Le traité de Lisbonne, en voie de ratification, donc pas encore ratifié, devrait officiellement rendre la Charte des droits fondamentaux légalement contraignante. Mais l’inclusion d’articles relatifs à cette Charte dans le traité de Lisbonne ne fut pas gagnée d’avance, et le Royaume-Uni et la Pologne ont eu droit à des opt-outs qui les autorisent à ne pas reconnaître la Charte comme légalement contraignante. Cet exemple illustre bien selon l’expert "que l’idée d’une telle Charte suscite encore aujourd’hui des controverses".

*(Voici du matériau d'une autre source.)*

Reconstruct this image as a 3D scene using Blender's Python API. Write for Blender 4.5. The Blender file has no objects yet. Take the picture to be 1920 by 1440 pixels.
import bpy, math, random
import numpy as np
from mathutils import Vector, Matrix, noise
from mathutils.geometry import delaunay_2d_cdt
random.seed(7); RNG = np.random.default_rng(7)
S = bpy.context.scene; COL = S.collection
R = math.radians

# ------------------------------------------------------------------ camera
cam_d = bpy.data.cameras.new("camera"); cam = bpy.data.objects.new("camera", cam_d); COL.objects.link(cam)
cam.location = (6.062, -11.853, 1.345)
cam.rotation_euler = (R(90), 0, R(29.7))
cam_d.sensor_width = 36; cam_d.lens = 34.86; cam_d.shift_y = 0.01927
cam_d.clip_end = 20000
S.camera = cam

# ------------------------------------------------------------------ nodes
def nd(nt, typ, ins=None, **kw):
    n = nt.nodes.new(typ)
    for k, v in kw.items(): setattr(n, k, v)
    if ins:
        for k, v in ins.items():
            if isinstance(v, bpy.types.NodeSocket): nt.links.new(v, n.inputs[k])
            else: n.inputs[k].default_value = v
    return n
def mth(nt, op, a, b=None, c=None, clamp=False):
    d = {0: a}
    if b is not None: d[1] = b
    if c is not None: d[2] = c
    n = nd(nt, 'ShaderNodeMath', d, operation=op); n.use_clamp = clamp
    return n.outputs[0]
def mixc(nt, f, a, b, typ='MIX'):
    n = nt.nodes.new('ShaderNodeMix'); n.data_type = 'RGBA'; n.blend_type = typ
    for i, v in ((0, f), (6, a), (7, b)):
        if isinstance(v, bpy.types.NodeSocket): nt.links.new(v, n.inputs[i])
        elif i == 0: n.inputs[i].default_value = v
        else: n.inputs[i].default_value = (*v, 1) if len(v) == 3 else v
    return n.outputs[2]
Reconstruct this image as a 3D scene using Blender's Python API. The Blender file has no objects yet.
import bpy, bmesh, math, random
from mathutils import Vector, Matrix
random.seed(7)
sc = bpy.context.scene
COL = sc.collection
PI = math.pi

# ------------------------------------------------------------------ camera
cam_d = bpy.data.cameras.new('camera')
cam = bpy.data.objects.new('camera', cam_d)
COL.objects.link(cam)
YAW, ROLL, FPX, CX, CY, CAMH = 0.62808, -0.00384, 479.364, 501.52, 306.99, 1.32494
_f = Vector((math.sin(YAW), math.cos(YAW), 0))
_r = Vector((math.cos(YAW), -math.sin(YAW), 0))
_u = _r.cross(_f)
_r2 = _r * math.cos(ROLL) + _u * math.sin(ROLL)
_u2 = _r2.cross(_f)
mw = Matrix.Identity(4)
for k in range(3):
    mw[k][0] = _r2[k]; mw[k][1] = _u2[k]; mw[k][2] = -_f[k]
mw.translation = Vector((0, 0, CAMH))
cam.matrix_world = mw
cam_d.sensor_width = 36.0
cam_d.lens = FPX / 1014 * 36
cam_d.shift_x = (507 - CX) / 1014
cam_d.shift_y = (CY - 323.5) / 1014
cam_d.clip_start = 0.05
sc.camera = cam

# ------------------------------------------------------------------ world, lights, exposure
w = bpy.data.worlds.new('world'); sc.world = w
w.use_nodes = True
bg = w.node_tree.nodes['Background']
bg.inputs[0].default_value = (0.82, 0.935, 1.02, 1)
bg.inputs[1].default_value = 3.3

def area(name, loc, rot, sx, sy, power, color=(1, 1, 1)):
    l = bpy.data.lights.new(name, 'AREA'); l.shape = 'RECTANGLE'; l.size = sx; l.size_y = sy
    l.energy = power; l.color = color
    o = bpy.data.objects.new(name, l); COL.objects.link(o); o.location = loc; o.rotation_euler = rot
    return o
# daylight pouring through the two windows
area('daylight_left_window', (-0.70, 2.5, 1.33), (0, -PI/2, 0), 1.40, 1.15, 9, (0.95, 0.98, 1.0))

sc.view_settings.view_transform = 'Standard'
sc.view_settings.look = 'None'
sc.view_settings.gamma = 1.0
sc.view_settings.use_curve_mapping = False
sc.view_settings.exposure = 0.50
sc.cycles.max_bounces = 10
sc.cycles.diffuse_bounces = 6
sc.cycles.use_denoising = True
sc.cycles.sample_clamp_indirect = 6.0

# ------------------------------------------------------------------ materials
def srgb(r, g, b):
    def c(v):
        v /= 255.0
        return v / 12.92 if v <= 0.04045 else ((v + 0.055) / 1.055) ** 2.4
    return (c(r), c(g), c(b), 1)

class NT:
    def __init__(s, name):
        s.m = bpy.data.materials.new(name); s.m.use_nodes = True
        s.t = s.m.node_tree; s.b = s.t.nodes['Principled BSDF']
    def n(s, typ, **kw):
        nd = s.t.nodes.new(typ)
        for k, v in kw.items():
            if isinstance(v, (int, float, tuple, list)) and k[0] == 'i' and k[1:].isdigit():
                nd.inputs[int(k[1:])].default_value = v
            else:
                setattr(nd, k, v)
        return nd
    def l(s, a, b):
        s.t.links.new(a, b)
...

Malgré l’absence d’une référence aux droits de l’homme dans les traités fondateurs, une institution européenne s’est pourtant investie très tôt dans la protection de ces droits de l’homme. Ce fut la Cour de Justice des Communautés Européennes (CJCE). D’après Laurent Scheeck, la CJCE a commencé à invoquer les droits de l’homme dans des arrêts à partir de 1969. A l’époque, certains juges considéraient que la CJCE devrait protéger mieux les droits de l’homme. De plus, certaines Cours constitutionnelles nationales avaient fait pression sur la CJCE. L’argument mis en avant à l’époque fut de dire qu’aussi longtemps que la CJCE ne protégeait pas les droits de l’homme, elle n’accepterait pas les prémisses de la loi européenne. "A partir de ce moment, la CJCE est devenu le meilleur protecteur des droits de l’homme jamais vu en Europe", a mis en lumière Laurent Scheeck. Ainsi, pour reprendre sa phrase introductive, "sans juges, les droits de l’homme ne servent pas à grand-chose, ce qui est particulièrement évident dans l’Union européenne".